We want 45mph out of it, its an extra large truck with large tires and heavy drivetrain.. lets say we need 200W/lb* to do what we want, and make sure we have some headroom. (*This is a totally made up number, I'm guessing more accurate figures are lower. I'm just taking these from the above post.)

200W/lb*17lb=3400W

Oh.. right on the edge then of what we want. This setup would require 25C batts then. We can prolly predict an avg runtime.
Say we wanted a longer runtime, screw the weight. We said our motor needs 82.5A, so if we use a factor of 20 instead of 25, where previously we figured:
--> 3.3Ah= (required amps, ie 82.5A)/25C
we instead say: X Ah= 82.5A/20C=4.1Ah
So 12S of ~4Ah batts should give us a much longer runtime.
Note: I am not saying don't buy 25C batts and you have to use 20Cs, we're just using relative rules of thumb.

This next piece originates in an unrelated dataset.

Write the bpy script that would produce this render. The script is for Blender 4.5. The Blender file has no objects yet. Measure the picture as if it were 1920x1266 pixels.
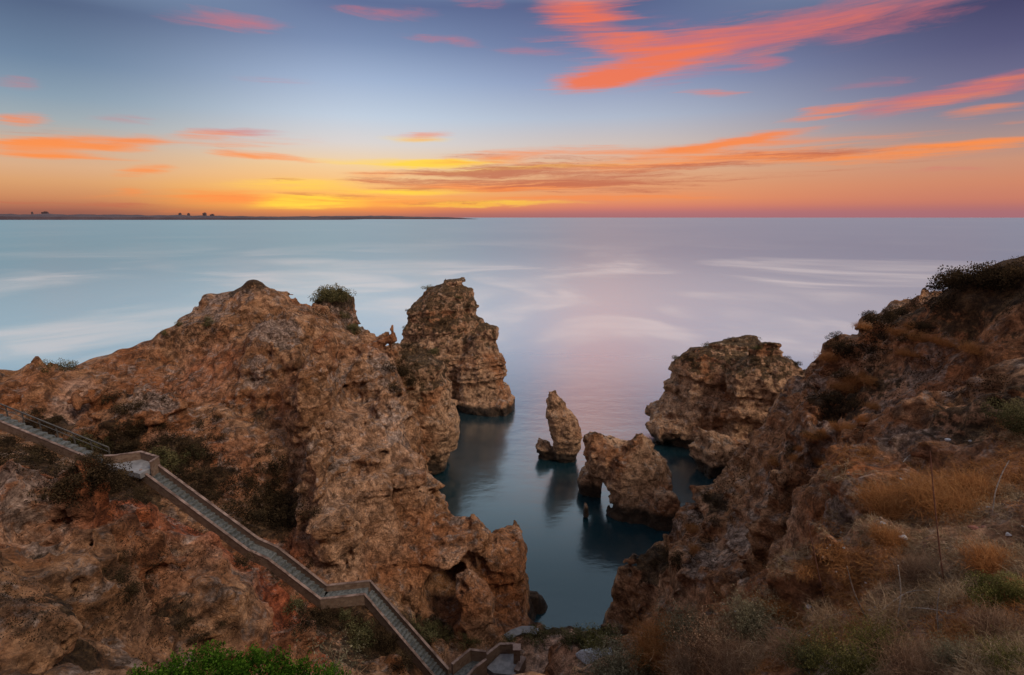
import bpy, bmesh, math, random
import numpy as np
from mathutils import Vector, Matrix
from mathutils.bvhtree import BVHTree

# ------------------------------------------------------------------ camera
import time
T0 = time.time()
def tick(what):
    print('TICK', what, round(time.time() - T0, 1))
R = math.radians
scene = bpy.context.scene
C = scene.collection
CAMZ = 30.0
PITCH = R(13.2)
FPX = 960.0
sp_, cp_ = math.sin(PITCH), math.cos(PITCH)
cam_d = bpy.data.cameras.new('camera')
cam = bpy.data.objects.new('camera', cam_d)
C.objects.link(cam)
scene.camera = cam
cam.location = (0, 0, CAMZ)
cam.rotation_euler = (R(90) - PITCH, 0, 0)
cam_d.sensor_width = 36
cam_d.lens = 18.0
cam_d.clip_start = 0.1
cam_d.clip_end = 200000

def ray(u, v):
    """direction (y-depth normalised) seen at photo pixel u, v of 1920 x 1266"""
    a, b = (u - 960) / FPX, (633 - v) / FPX
    d = Vector((a, cp_ + b * sp_, -sp_ + b * cp_))
    return d

def at(u, v, Y):
    d = ray(u, v)
    t = Y / d.y
    return (d.x * t, Y, CAMZ + d.z * t)

def at_z(u, v, z):
    d = ray(u, v)
    t = (z - CAMZ) / d.z
    return (d.x * t, d.y * t, z)

def azel(u, v):
    d = ray(u, v).normalized()
    return math.degrees(math.atan2(d.x, d.y)), math.degrees(math.asin(d.z))
# ------------------------------------------------------------------ node helpers
def lin(r, g, b, k=1.0):
    f = lambda c: ((c / 255) / 12.92 if c <= 10 else (((c / 255) + .055) / 1.055) ** 2.4) * k
    return (f(r), f(g), f(b), 1)

class G:
    def __init__(s, nt):
        s.nt = nt
    def n(s, typ, ins=None, **kw):
        x = s.nt.nodes.new(typ)
        for k, v in kw.items():
            setattr(x, k, v)
        for k, v in (ins or {}).items():
            s.put(x.inputs[k], v)
        return x
    def put(s, sock, v):
        if isinstance(v, bpy.types.NodeSocket):
            s.nt.links.new(v, sock)
        else:
            if sock.type == 'RGBA' and not hasattr(v, '__len__'):
                v = (v, v, v, 1)
            sock.default_value = v
    def m(s, op, a, b=0.0, c=0.0, clamp=False):
        x = s.n('ShaderNodeMath', operation=op, use_clamp=clamp)
        s.put(x.inputs[0], a); s.put(x.inputs[1], b); s.put(x.inputs[2], c)
        return x.outputs[0]
    def mix(s, f, a, b, blend='MIX'):
        x = s.n('ShaderNodeMix', data_type='RGBA', blend_type=blend, clamp_factor=True)
        s.put(x.inputs[0], f); s.put(x.inputs[6], a); s.put(x.inputs[7], b)
        return x.outputs[2]
    def noise(s, vec, scale, detail=4, rough=.55, dist=0, ntype=None):
        x = s.n('ShaderNodeTexNoise', {'Scale': scale, 'Detail': detail, 'Roughness': rough, 'Distortion': dist})
        if ntype:
            x.noise_type = ntype
        s.put(x.inputs['Vector'], vec)
        return x.outputs[0]
    def voro(s, vec, scale, feature='F1', out=0, rnd=1.0):
        x = s.n('ShaderNodeTexVoronoi', {'Scale': scale, 'Randomness': rnd}, feature=feature)
        s.put(x.inputs['Vector'], vec)
        return x.outputs[out]
    def rng(s, v, a, b, c=0.0, d=1.0, smooth=True):
        x = s.n('ShaderNodeMapRange', {'From Min': a, 'From Max': b, 'To Min': c, 'To Max': d}, clamp=True)
        if smooth:
            x.interpolation_type = 'SMOOTHSTEP'
        s.put(x.inputs['Value'], v)
        return x.outputs[0]
    def ramp(s, f, stops, interp='LINEAR'):
        x = s.n('ShaderNodeValToRGB'); r = x.color_ramp; r.interpolation = interp
        while len(r.elements) > 1:
            r.elements.remove(r.elements[-1])
        r.elements[0].position = stops[0][0]; r.elements[0].color = stops[0][1]
        for p, c in stops[1:]:
            r.elements.new(p).color = c
        s.put(x.inputs[0], f)
        return x.outputs[0]
    def vmul(s, vec, v):
        x = s.n('ShaderNodeVectorMath', operation='MULTIPLY'); s.put(x.inputs[0], vec); s.put(x.inputs[1], v)
        return x.outputs[0]
    def vadd(s, vec, v):
        x = s.n('ShaderNodeVectorMath', operation='ADD'); s.put(x.inputs[0], vec); s.put(x.inputs[1], v)
        return x.outputs[0]
    def comb(s, x, y, z=0.0):
        c = s.n('ShaderNodeCombineXYZ'); s.put(c.inputs[0], x); s.put(c.inputs[1], y); s.put(c.inputs[2], z)
        return c.outputs[0]
    def attr(s, name):
        return s.n('ShaderNodeAttribute', attribute_name=name).outputs['Fac']

# ------------------------------------------------------------------ dusk sky
world = bpy.data.worlds.new('World'); scene.world = world; world.use_nodes = True
wn = world.node_tree; wn.nodes.clear(); g = G(wn)
D = g.n('ShaderNodeTexCoord').outputs['Generated']
sx = g.n('ShaderNodeSeparateXYZ', {0: D})
el = g.m('MULTIPLY', g.m('ARCSINE', sx.outputs[2]), 57.2958)
az = g.m('MULTIPLY', g.m('ARCTAN2', sx.outputs[0], sx.outputs[1]), 57.2958)

def column(u, rows, top):
    """elevation ramp 0..1 = -4..44 degrees from photo pixels of one column of the sky"""
    st = [(azel(u, v)[1], lin(*c)) for v, c in rows] + top
    st = sorted(st)
    return g.ramp(g.m('DIVIDE', g.m('ADD', el, 4.0), 94.0), [(max(0, (e + 4) / 94), c) for e, c in st])
HI = [(24, lin(172, 202, 226)), (30, lin(226, 238, 250)), (38, (.66, .80, .95, 1)), (60, (.50, .56, .68, 1)), (88, (.40, .43, .54, 1))]  # unseen upper sky, made brighter to light the rocks and water
cL = column(100, [(420,(96,66,66)),(402,(120,80,76)),(390,(172,108,86)),(370,(200,136,96)),(340,(216,160,112)),(310,(216,172,136)),(270,(200,175,155)),(225,(160,172,178)),(180,(136,158,176)),(110,(108,132,160)),(0,(80,98,130))], HI)
cM = column(700, [(420,(120,80,80)),(404,(190,110,92)),(392,(236,140,78)),(375,(246,170,84)),(345,(240,190,132)),(310,(238,205,160)),(270,(215,210,208)),(220,(190,205,222)),(150,(158,178,208)),(80,(122,142,178)),(0,(92,108,148))], HI)
cC = column(1150, [(420,(120,84,94)),(404,(172,112,116)),(392,(210,124,108)),(375,(232,146,100)),(345,(226,160,116)),(310,(222,178,142)),(270,(206,192,186)),(220,(176,186,204)),(150,(140,154,188)),(80,(108,120,160)),(0,(84,96,136))], HI)
cR = column(1860, [(420,(120,88,100)),(404,(152,104,116)),(392,(178,112,110)),(375,(200,124,104)),(340,(208,136,106)),(300,(202,146,120)),(260,(172,144,138)),(210,(136,130,146)),(150,(108,108,140)),(80,(86,86,122)),(0,(66,66,102))], HI)
base = g.mix(g.rng(az, -41, -15), cL, cM)
base = g.mix(g.rng(az, -15, 11), base, cC)
base = g.mix(g.rng(az, 8, 44), base, cR)
BACK = g.ramp(g.m('DIVIDE', g.m('ADD', el, 4.0), 94.0), [(0, lin(120, 100, 112)), (.1, lin(190, 150, 152)), (.25, lin(226, 196, 192)), (.5, lin(190, 186, 204)), (1, (.46, .48, .58, 1))])
base = g.mix(g.rng(g.m('ABSOLUTE', az), 50, 110), base, BACK)

# clouds: long soft streaks, their edges drawn out by noise along the wind; unseen ones overhead are added to colour the sea
P2 = g.comb(az, el)
wa = g.noise(g.vmul(P2, (.07, .55, 1)), 1.0, 6, .62)
wb = g.noise(g.vadd(g.vmul(P2, (.05, .38, 1)), (31, 7, 3)), 1.0, 6, .62)
wc = g.noise(g.vadd(g.vmul(P2, (.075, 1.5, 1)), (3, 17, 5)), 1.0, 9, .68, .6)
azw = g.m('ADD', az, g.m('MULTIPLY', g.m('SUBTRACT', wa, .5), 7.0))
elw = g.m('ADD', el, g.m('MULTIPLY', g.m('SUBTRACT', wb, .5), 2.2))
PW = g.comb(azw, elw)
def blobs(rows, after=None):
    """sum of soft ellipses: u, v, half length, half thickness in pixels, tilt in degrees (up to the right), weight"""
    tot = after
    for u, v, ru, rv, tl, wgt in rows:
        a0, e0 = azel(u, v); a1, e1 = azel(u + ru, v); _, e2 = azel(u, v - rv)
        mp = g.n('ShaderNodeMapping', vector_type='TEXTURE')
        mp.inputs['Location'].default_value = (a0, e0, 0)
        mp.inputs['Rotation'].default_value = (0, 0, R(tl))
        mp.inputs['Scale'].default_value = (abs(a1 - a0), abs(e2 - e0), 1e5)
        wn.links.new(g.comb(azw, elw, 0.0 if tot is None else tot), mp.inputs['Vector'])
        ln = g.n('ShaderNodeVectorMath', {0: mp.outputs[0]}, operation='LENGTH').outputs['Value']
        f = g.rng(ln, 1.25, .1, 0, wgt)
        tot = f if tot is None else g.m('ADD', tot, f)
    return tot
PINK = [(1150,-90,260,90,4,.6),(420,38,120,20,2,.75),(735,26,120,16,0,.6),(835,75,80,12,0,.5),(990,95,90,16,-4,.5),(900,8,70,14,0,.45),
        (1560,28,330,48,7,.85),(1300,80,220,50,0,.7),(1700,40,200,34,8,.6),(1780,180,260,26,8,.85),(1650,155,120,16,0,.3),(1410,125,70,14,3,.65),
        (1250,150,120,24,8,.4),(30,155,60,16,0,.35),(230,228,90,14,2,.6),(1750,322,120,9,0,.35),(520,150,80,10,0,.2),(450,250,90,12,4,.6)]
ORNG = [(1350,288,520,20,2,.5),(120,268,200,24,3,.45),(460,268,150,18,4,.4),(330,362,260,12,0,.35),(1000,372,420,6,0,.5),(1180,-80,240,90,6,1.0),(1120,60,150,60,0,.35),(1300,95,260,60,8,.45),(1000,352,260,8,1,.7),(1400,262,200,8,3,.8),(760,322,120,7,2,.7),(90,262,120,8,5,.7),(1090,28,100,26,-4,.9),(1160,78,110,28,-4,1.0),(1200,125,210,28,9,1.05),(1120,150,110,16,4,.85),(1440,100,80,14,12,.3),(1580,40,200,26,8,.5),
        (1560,208,130,12,6,1.0),(1800,175,190,20,8,.75),(1850,208,130,11,3,.85),(1330,178,90,7,-5,.5),(1900,232,60,6,0,.5),
        (30,222,60,18,4,1.0),(60,280,170,20,2,1.0),(240,272,90,12,4,.9),(130,296,140,9,0,.9),(400,255,90,10,6,.7),(520,297,110,8,0,.9),(280,325,60,12,10,.7),(430,290,60,6,0,.5),(790,252,75,13,3,.8),
        (230,358,50,6,6,.6),(1000,292,220,14,3,.9),(1300,276,260,14,3,.9),(1600,290,340,15,0,.95),(1830,272,240,9,0,.9),(1200,310,360,14,2,.8),(900,345,300,12,0,.8),(640,395,320,9,0,.8),(420,375,120,12,0,.55),(1100,372,300,7,2,.5),(700,380,260,8,0,.5)]
MAUV = [(1420,300,450,13,2,.6),(60,240,90,10,4,.35),(240,270,110,8,4,.4),(160,384,200,10,0,.5),(950,322,220,12,2,.8),(1180,335,240,12,1,.7),(680,330,60,7,2,.7),(1280,318,330,10,2,.8),(1100,352,300,10,0,.8),(740,345,120,12,0,.8),(1650,292,220,7,1,.6),(1000,330,300,30,1,.95),(830,330,180,20,2,.9),(1350,300,260,16,2,.8),(900,286,100,10,3,.7),(1150,345,260,14,1,.7),(1560,285,160,8,2,.7),(1420,340,180,9,4,.5),(1700,300,120,7,3,.4),
        (520,338,60,5,3,.9),(560,366,50,6,2,.8),(690,368,90,8,0,.9),(450,375,80,8,0,.6),(210,382,90,10,0,.7),(60,385,120,10,0,.5),(1500,322,160,7,0,.5),(440,285,50,7,0,.5),(1230,285,120,8,2,.6),(860,378,160,6,0,.6),(640,358,60,4,0,.7)]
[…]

At the end of the day, we can be pretty confident of a setup that can acheive at least 45mph for a decent runtime and not get too hot and overstress the batts. Maybe this will do 50+mph in the end, but that's fine. Better to aim too high than low. If you put the batts together and the wieght seems too much, scale down a bit, but be prepared to maybe drop the speed targets a bit or stress the batts a bit more.

You never really know until its all put together and running, but at least its some way to put you in the ballpark of what you want w/o buying something way over/underpowered or overly $ for what you need.

Last edited by Finnster; 11.20.2009 at 06:47 PM.